AEG's Farmers Field Proposal in Los Angeles Needs More Work

Sports/entertainment company AEG has proposed to build a new football stadium in downtown Los Angeles.  The stadium, if built, will be in an ideal location for accessibility by public transit and will create thousands of good jobs.  NRDC supported the stadium project after AEG promised the California Legislature that the stadium would be carbon neutral and would have 10 percent more mode shift – people taking public transit instead of their cars – than any other football stadium in the U.S. 

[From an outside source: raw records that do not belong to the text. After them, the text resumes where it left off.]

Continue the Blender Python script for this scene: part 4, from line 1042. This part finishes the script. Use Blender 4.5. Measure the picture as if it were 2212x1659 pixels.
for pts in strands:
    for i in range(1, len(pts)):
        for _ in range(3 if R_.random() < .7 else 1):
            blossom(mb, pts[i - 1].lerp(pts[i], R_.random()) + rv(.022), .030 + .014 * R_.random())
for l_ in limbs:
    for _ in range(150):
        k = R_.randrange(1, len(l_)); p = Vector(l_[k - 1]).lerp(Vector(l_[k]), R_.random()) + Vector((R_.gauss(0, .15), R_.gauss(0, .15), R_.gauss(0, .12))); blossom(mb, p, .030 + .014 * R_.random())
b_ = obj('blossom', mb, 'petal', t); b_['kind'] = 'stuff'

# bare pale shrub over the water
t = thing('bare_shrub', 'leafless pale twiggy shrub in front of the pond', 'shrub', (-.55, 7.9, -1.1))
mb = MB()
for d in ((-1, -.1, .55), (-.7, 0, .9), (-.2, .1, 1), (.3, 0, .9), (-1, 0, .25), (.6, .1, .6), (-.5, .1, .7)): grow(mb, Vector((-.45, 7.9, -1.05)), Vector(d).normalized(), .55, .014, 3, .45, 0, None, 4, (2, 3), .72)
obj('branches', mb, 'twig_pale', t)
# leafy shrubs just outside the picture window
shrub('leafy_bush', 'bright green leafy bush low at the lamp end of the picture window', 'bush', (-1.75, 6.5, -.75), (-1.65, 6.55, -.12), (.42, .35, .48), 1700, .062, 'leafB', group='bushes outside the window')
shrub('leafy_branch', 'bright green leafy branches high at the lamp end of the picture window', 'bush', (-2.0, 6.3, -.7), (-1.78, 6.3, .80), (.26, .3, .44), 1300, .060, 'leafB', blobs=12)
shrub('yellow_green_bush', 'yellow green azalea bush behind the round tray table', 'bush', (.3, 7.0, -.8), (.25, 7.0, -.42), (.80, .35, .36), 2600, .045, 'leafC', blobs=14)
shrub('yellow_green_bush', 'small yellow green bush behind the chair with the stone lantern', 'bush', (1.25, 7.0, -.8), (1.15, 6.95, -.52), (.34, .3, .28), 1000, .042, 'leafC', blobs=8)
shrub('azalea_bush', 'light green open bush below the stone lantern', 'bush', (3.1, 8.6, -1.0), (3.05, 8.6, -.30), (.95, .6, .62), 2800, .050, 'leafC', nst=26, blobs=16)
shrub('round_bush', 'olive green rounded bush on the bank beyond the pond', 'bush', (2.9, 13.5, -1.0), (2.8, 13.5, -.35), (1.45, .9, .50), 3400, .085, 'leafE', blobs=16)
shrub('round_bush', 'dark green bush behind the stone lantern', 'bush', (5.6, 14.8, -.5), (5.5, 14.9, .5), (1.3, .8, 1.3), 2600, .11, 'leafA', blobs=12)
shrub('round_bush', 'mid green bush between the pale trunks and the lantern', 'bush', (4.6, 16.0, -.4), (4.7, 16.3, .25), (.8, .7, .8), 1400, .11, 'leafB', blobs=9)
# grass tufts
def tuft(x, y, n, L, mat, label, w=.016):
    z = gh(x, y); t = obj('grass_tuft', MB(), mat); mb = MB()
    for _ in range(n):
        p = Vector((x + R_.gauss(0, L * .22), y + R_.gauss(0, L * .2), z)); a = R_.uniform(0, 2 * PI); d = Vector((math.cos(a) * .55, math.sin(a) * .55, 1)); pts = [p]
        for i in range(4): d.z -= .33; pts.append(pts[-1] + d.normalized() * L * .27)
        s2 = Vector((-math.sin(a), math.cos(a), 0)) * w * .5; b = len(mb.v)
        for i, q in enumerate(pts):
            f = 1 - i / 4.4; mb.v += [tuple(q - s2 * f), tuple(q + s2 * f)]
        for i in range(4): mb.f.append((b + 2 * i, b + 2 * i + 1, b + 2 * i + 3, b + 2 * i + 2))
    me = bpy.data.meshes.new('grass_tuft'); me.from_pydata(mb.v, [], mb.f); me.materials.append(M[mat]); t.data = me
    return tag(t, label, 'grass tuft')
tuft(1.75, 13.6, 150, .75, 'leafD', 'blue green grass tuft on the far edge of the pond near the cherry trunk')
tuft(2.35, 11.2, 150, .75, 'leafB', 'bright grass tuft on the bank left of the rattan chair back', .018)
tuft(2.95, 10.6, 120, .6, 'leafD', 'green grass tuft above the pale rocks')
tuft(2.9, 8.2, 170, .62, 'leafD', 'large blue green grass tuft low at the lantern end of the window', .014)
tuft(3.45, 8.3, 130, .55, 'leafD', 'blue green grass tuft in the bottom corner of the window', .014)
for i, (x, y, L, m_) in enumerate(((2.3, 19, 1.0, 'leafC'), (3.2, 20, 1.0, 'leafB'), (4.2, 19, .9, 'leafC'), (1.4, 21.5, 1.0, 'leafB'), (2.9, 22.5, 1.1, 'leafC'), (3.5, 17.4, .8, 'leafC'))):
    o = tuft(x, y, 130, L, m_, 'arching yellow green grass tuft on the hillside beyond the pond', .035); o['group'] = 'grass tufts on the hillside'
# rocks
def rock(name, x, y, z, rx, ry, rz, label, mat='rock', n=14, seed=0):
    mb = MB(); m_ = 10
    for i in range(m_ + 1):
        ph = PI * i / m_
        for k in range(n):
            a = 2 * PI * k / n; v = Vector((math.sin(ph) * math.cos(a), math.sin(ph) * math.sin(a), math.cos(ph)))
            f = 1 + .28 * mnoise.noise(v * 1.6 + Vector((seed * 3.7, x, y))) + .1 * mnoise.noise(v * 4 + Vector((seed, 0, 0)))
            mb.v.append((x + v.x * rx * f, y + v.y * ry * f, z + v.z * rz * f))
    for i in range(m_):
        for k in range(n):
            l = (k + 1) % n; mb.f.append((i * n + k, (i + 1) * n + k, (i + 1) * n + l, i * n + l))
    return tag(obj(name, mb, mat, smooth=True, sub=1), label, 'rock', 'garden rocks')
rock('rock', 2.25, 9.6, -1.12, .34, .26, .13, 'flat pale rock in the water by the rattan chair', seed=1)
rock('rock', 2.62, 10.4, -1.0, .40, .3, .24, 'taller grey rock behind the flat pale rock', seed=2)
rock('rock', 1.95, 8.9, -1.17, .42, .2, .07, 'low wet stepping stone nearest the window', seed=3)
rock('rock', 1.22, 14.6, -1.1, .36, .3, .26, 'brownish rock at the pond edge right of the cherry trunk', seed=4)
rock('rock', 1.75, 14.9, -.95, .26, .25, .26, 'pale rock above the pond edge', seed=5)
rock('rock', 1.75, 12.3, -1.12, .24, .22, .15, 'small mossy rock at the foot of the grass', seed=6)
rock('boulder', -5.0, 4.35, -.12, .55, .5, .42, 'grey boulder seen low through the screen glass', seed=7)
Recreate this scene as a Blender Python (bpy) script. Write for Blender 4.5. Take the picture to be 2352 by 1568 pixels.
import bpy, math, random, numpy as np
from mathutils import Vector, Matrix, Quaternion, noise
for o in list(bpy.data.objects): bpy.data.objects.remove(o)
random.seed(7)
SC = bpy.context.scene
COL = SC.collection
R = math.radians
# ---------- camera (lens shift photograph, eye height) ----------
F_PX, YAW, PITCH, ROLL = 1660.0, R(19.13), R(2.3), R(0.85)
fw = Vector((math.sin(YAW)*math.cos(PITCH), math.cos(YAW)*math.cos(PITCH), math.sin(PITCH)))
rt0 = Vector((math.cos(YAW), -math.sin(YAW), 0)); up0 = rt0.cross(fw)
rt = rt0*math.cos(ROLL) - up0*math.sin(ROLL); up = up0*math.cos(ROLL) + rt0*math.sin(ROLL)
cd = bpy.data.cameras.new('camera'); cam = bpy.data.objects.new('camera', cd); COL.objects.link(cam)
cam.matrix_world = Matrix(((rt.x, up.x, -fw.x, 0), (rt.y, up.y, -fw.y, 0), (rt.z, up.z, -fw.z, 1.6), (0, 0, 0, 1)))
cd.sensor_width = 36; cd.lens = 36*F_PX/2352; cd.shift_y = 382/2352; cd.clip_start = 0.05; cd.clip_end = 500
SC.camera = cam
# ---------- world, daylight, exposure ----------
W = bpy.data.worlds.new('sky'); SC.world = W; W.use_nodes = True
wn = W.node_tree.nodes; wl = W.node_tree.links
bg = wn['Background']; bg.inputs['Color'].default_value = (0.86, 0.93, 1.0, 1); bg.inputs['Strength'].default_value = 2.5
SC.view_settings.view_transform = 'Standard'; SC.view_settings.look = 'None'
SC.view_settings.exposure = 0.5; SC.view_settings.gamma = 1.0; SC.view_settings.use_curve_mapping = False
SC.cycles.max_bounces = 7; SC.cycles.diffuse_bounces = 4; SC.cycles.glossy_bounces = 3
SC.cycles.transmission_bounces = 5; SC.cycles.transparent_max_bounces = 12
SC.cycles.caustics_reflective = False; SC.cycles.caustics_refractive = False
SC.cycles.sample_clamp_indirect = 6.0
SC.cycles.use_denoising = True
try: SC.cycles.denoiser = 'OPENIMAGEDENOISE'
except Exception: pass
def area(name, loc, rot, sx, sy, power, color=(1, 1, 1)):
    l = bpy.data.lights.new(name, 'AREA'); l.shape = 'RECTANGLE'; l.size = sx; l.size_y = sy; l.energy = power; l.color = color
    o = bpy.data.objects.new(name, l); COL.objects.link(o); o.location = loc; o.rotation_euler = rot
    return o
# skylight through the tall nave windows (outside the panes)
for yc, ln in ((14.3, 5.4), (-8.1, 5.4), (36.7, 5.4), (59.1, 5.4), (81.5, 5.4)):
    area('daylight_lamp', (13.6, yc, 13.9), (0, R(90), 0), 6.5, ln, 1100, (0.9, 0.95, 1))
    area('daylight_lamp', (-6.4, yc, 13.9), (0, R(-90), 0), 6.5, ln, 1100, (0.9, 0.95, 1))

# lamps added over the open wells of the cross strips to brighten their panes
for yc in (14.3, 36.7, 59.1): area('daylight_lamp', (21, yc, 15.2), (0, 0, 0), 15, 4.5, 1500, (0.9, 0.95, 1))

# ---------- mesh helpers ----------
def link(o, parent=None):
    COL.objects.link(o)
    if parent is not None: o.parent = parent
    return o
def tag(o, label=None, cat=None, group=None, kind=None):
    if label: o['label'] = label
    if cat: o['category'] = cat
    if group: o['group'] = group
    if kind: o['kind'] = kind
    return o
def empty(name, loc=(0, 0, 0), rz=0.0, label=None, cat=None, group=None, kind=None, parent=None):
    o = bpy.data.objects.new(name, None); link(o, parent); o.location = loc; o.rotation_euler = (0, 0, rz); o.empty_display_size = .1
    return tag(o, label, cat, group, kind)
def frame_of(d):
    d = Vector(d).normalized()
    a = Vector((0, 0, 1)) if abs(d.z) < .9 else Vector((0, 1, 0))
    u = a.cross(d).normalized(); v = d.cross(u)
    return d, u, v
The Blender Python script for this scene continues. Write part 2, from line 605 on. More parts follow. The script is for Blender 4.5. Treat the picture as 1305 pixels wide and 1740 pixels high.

AEG and the City of Los Angeles recently published a draft environmental impact report (DEIR) for the stadium project under the California Environmental Quality Act (CEQA).  I was disappointed to read that the promises made in Sacramento by AEG were not reflected in the DEIR.  In particular, the DEIR does not commit AEG to any particular methodology to meet their carbon neutrality and mode shift promises; nor does it analyze the potential effects of some fairly obvious measures such as Hollywood Bowl-style park and ride and making a game-day ticket a free pass for public transportation on L.A.’s buses and light rail and the MetroLink trains, as the LA Times has suggested

The DEIR also falls short in its analysis of sustainability or “green” measures, despite AEG’s public commitment to the Clinton Global Initiative that the stadium and the nearby LA Live development will be “the most environmentally responsible sports and entertainment district in the world.”  The stadium project could, and should, do much better in terms of, for example, recycling, composting, using locally-grown food, and using renewable energy.  This is all the more surprising because AEG operates Portland’s Rose Garden, a national leader in these areas. 

Finally, AEG’s consultants made the odd choice of not analyzing the health risk from the many thousands of cars that will carry fans and employees to and from the stadium – despite the fact than the dangerous effects of automotive pollutants such as ozone, sulfur dioxide and nitrogen dioxide are well known. 

NRDC submitted a formal comment letter under CEQA pointing out these and other areas in the DEIR that need to be fixed.  If done promptly and correctly, fixing the DEIR should not hold up the opening of the AEG stadium.  I hope to be there on Opening Day in a stadium that lives up to the promises that AEG has made.